You were quite the lady, Nono, and you will be missed.

05 November 2014

Lucy Juney Turns One

Lucy June had a birthday...a couple of weeks ago almost. And true to form we did very little to celebrate, but we did SOMEthing. That something involved sticking a candle in a (still too hot to put icing on) cake, singing happy birthday before Jake blew out her candle, and taking some very poorly lit pictures.

She seemed pleased with the attention.
I'm pretty sure I just updated you on kiddo milestones, but that's actually looking like it was a whole three months ago, so I'm just gonna go ahead and do it again for the underphotographed second born.

Lucy June Lucy June
She still doesn't sleep through the night, but she routinely sleeps until the wee hours of the morning, and her night wakings are quickly shushed by a little bedsharing. She's also begun to sleep more deeply and no longer wakes up when someone sneezes in the kitchen. Not best but better, and we'll take better.

Her Words

Buh - Bye
Buh - Baby
Buh - Ball
Buh - Beau (my parents' dog)
Buh - Dog
Buh - Cat
Mama
Papa
Dja - Jake
TAH!!! - STOP!!!!
Hum hum hum - drink
Ka Ka - quack: which is, of course, her very own special way of saying: book

She burnt her hands on my parents' oven when we had a big family dinner at their house the other day. It was the classic party fail: so many eyes and none on the baby - mommy guilt be mine forever and ever. But on the plus side...she's gotten a lot better at walking?

She constantly brings me shoes to put on her and tries to pull socks over head. She likes to sit on tables and dances whenever anyone's watching. She was a mama's girl until recently, and finally she's starting to warm up to the wide world of...people other than her mother, and we're all generally digging this development.

She gives kisses and hugs and high fives.
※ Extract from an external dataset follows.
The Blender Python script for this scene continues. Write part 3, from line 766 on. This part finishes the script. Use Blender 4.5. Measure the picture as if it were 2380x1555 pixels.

She's typically happy to play close to me, and doesn't need to get into anything and everything like her brother did. I'm exhausted just thinking about what it was like parenting her brother when he was a crawler.
Maybe next year we'll level up and actually frost the cake and put some pants on her, but until then I'll bask in her general non-demanding nature.

Happy (belated) Birthday, sweet sweet little Lucy June.